Shares of the commercial property and casualty insurance company have underperformed the broader market over the past 52 weeks. L has risen 25.8% over this time frame, while the broader S&P 500 Index ($SPX) has rallied 31.8%. In 2024, shares of L are up 25.1%, slightly lagging behind SPX’s 25.8% gain on a YTD basis.
Focusing more closely, Loews has also lagged behind the Financial Select Sector SPDR Fund’s (XLF) 45.4% return over the past 52 weeks and 36.3% return on a YTD basis.
Loews Corporation reported a strong Q3 performance, with net income rising to $1.82 per share, driven by higher investment income and strong results from its insurance unit, CNA Financial. CNA’s revenue grew to $3.6 billion, with net income increasing to $259 million, reflecting a higher net investment income, though partially offset by increased catastrophe losses.
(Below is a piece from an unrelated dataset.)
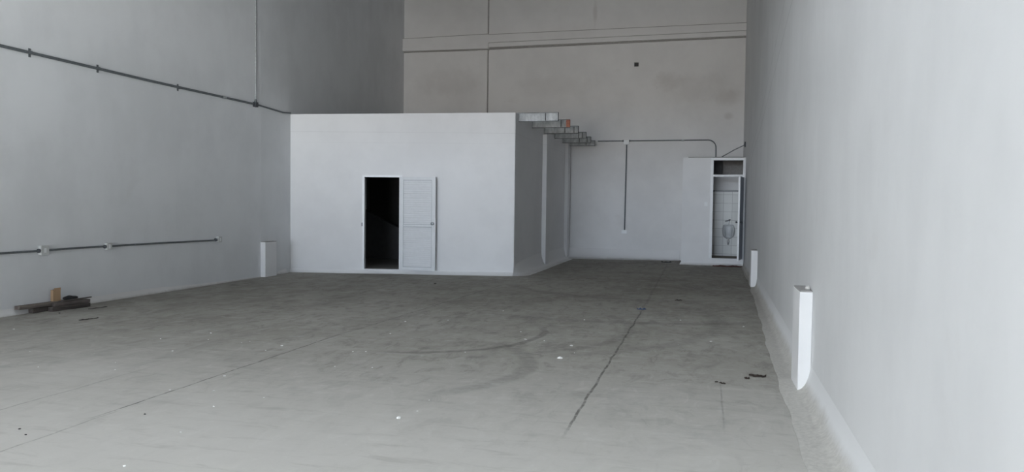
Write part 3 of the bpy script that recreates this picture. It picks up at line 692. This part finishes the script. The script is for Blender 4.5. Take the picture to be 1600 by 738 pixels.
# dark specks on the left
for i, (x, y, s, lab) in enumerate([(-4.49, 4.12, .010, 'small dark stone chip low at the left edge of the photo'), (-4.34, 4.03, .009, 'smaller dark stone chip beside the one at the left edge'), (-3.95, 4.67, .010, 'dark stone chip next to the left floor joint'), (-8.66, 8.6, .016, 'dark pebble on the floor in front of the plank pile'), (-5.21, 14.26, .03, 'dark clod near the white room front')]):
    chip(x, y, s, lab, 'black' if i != 4 else 'wood', 80+i, None, 'dark_pebble', 'pebble')
def scrap(name, x, y, L, wd, rz, mat, label, cat, seed=0, h=.006, curl=.02, n_=10):
    """thin ragged leaf-like scrap with thickness"""
    bm = bmesh.new(); r = random.Random(seed); rowa = []
    for i in range(n_+1):
        t = i/n_; ww = wd*(math.sin(PI*min(max(t, .04), .96))**.6)*r.uniform(.6, 1.2)/2; z = curl*abs(math.sin(t*7+seed))*r.uniform(.4, 1)
        rowa.append([(L*(t-.5), -ww, z*.3), (L*(t-.5), 0, z), (L*(t-.5), ww, z*.4)])
    top = [[bm.verts.new((a, b, c_+h)) for a, b, c_ in q] for q in rowa]; bot = [[bm.verts.new((a, b, c_)) for a, b, c_ in q] for q in rowa]
    for i in range(n_):
        for j in range(2):
            bm.faces.new((top[i][j], top[i+1][j], top[i+1][j+1], top[i][j+1])); bm.faces.new((bot[i][j], bot[i][j+1], bot[i+1][j+1], bot[i+1][j]))
        for j in (0, 2): bm.faces.new((top[i][j], bot[i][j], bot[i+1][j], top[i+1][j]))
    for i in (0, n_):
        for j in range(2): bm.faces.new((top[i][j], top[i][j+1], bot[i][j+1], bot[i][j]))
    o = link(name, bm, mat, None, False, (x, y, 0.001)); o.rotation_euler = (0, 0, rz)
    return tag(o, label, cat)
scrap('blue_scrap', -.93, 11.78, .14, .10, D(10), 'blue', 'small blue plastic scrap on the floor at the end of the right joint', 'plastic scrap', 2, .004, .03)
scrap('dead_leaf', .50, 7.38, .155, .09, D(-8), 'leafdark', 'largest crumpled dark leaf near the right wall fillet', 'leaf', 4, .004, .03)
scrap('dead_leaf', .40, 7.24, .05, .05, D(30), 'leafdark', 'small dark leaf fragment just left of the largest leaf', 'leaf', 5, .004, .02)
scrap('dead_leaf', .175, 6.98, .06, .035, D(-20), 'leafdark', 'right one of the pair of dark leaf bits left of the large leaf', 'leaf', 6, .003, .012)
scrap('dead_leaf', .125, 7.02, .03, .03, D(20), 'leafdark', 'left one of the pair of dark leaf bits left of the large leaf', 'leaf', 7, .003, .01)
scrap('dark_rag', -1.08, 22.45, .28, .35, D(0), 'black', 'small dark rag at the back wall foot left of the washroom', 'rag', 8, .01, .04)
scrap('floor_rag', .60, 21.52, .78, .26, D(-1), 'redbrown', 'dark red-brown rag lying along the washroom sill', 'rag', 9, .02, .03, 16)
scrap('bark_sliver', -7.87, 8.28, .26, .05, D(75), 'wood', 'dark wood sliver on the floor, nearer the camera than the other', 'wood sliver', 10, .005, .012)
scrap('bark_sliver', -8.58, 9.2, .30, .04, D(80), 'wood', 'dark wood sliver on the floor right beside the plank pile', 'wood sliver', 11, .005, .01)
scrap('dirt_clod', -.42, 13.15, .12, .12, D(0), 'wood', 'flat dark dirt clod on the far floor behind the blue scrap', 'dirt clod', 12, .008, .02)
Additionally, Boardwalk Pipelines' revenue rose to $483 million, supported by higher re-contracting rates, while Loews Hotels saw a decline in net income due to an impairment charge for the quarter.
According to one analyst covering the stock, the consensus rating is “Moderate Buy.”
As of writing, Loews is trading significantly below the mean price target of $183, which also represents the Street-high price target.